Ernesto Buonaiuti, Storia del Cristianesimo, III, 1943

La fraternidad depende de nosotros y sobre todo de los otros. Atrae pero da miedo. Y así es que la olvidamos en la esfera pública.

Durante el exilio de Monterana, unas cuatro casas perdidas en las montañas, don Camilo se hundió en una profunda tristeza y una gran melancolía: “Tristes, los días de exilio en el pueblito en la cima del monte… Jesús – dijo don Camilo al Cristo del altar mayor – es una tristeza como para volverse loco: ¡acá arriba no pasa nada!”. Otra vez es el diálogo con Jesús el que lo salva: “No entiendo – respondió sonriendo el Cristo crucificado – el sol sale todas las mañanas y cae todas las tardes, ves miles de estrellas girando sobre tu cabeza todas las noches, la hierba crece en los prados, el tiempo continúa su paso. Dios está presente y se manifiesta en todo momento y en todas partes. Me parece que ocurren muchas cosas, don Camilo. Y me parece que ocurren las cosas más importantes” (Giovannino Guareschi, Mondo piccolo. Don Camillo e il suo gregge, p. 249). Un hermoso diálogo que contiene, una vez más, una estupenda lección de teología popular. Cuando durante un exilio la vida se vuelve difícil, cuando la tristeza nos quiere ‘enloquecer’, solo hay que seguir el consejo del Jesús de don Camilo. Cristo no se dirige a él con palabras religiosas, no lo invita a rezar más y mejor, ni a empeñarse con la ascética, o a volverse más bueno. No: le habla de vida, de sol, de estrellas, de hierba, del tiempo. Lo invita a reencontrarse con la alegría de vivir mirando al mundo – ahí estaba la vida, en las cosas pequeñas y terrestres. Si la vida pierde sentido, no va a volver buscándolo en el plano religioso: hay que reactivar la alegría de vivir. Pero esto es posible si, a un cierto punto, se entiende algo tan elemental como raro: que ‘las cosas más importantes’ en la vida espiritual (y en la vida a secas) no son las que están ‘sobre’ el cielo sino las de ‘abajo’. Muchas personas no logran salir de crisis espirituales profundas porque buscan la fe perdida en las cosas religiosas ‘de allá arriba’, y por lo tanto no la encuentran en el único lugar en el que se encuentran: acá abajo. Mirando hacia lo alto se pierden el misterio espiritual de las flores, del río, de las sutiles voces del silencio, que están exactamente a la misma altura de nuestra mirada. Cuando el sentido de Dios y de la vida desaparece del horizonte, lo podemos buscar aprendiendo a bajar la mirada hacia la tierra – a la fe adulta no se sube: se baja.

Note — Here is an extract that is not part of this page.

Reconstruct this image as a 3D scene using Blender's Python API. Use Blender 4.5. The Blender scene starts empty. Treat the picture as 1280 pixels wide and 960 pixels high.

Hasta que el exilio de don Camilo finalmente terminó; porque los exilios terminan, y un preciso día llega un embajador, del exterior o del corazón, a traernos la noticia, y de la angustia nace la infalible certeza de que un mundo ha acabado y otro ha empezado. Siempre es una noticia maravillosa, que nos sorprende como una resurrección cuando estamos todavía clavados en la madera. Con el exilio de don Camilo termina también el exilio de su Crucificado. Como recordará el lector, don Camilo quería tenerlo consigo en Monterana: había bajado a la noche a recuperarlo, y luego de un largo via crucis lo había puesto en la nueva capilla. Pero ahora es un tiempo nuevo: “Cuando don Camilo salió de la pequeña iglesia llevaba el gran crucifico sobre la espalda. La cruz, esta vez, era liviana como una pluma” (p. 265). El peso de las cruces cambia cuando cambia el peso en el corazón.

En el pueblo lo esperaba una sorpresa enorme y aterradora. Empezó a llover sin parar, y el Po crecía hora tras hora. Todos veían con terror a la Pioppaccia, la parte más frágil del terraplén: “A las once, el agua seguía subiendo, y al miedo le siguó el terror. – Ya no hay tiempo de salvar nada – dijo alguien. El dique de la Pioppaccia se va a romper, y todo estará perdido”. Don Camilo llega al lugar y le grita a la gente: “Va a resistir, estoy tan seguro que yo, ahora mismo, me planto en el terraplén y de ahí no me muevo. Si me equivoco pago”. Don Camilo se sienta en el terraplén y espera. Pero de repente, otro giro inesperado: “Vengo a acompañarlo, padre. - El dique resistirá, no hay ningún peligro -, gritó Pepón… Cuando vieron a los dos, cura y alcalde, sobre el terraplén, a la altura de la Pioppaccia, la gente fue presa del frenesí y todos corrieron a sus casas y empezaron a sacar a las bestias de los establos y a cargar los carros. Comenzó la evacuación” (p. 268-9).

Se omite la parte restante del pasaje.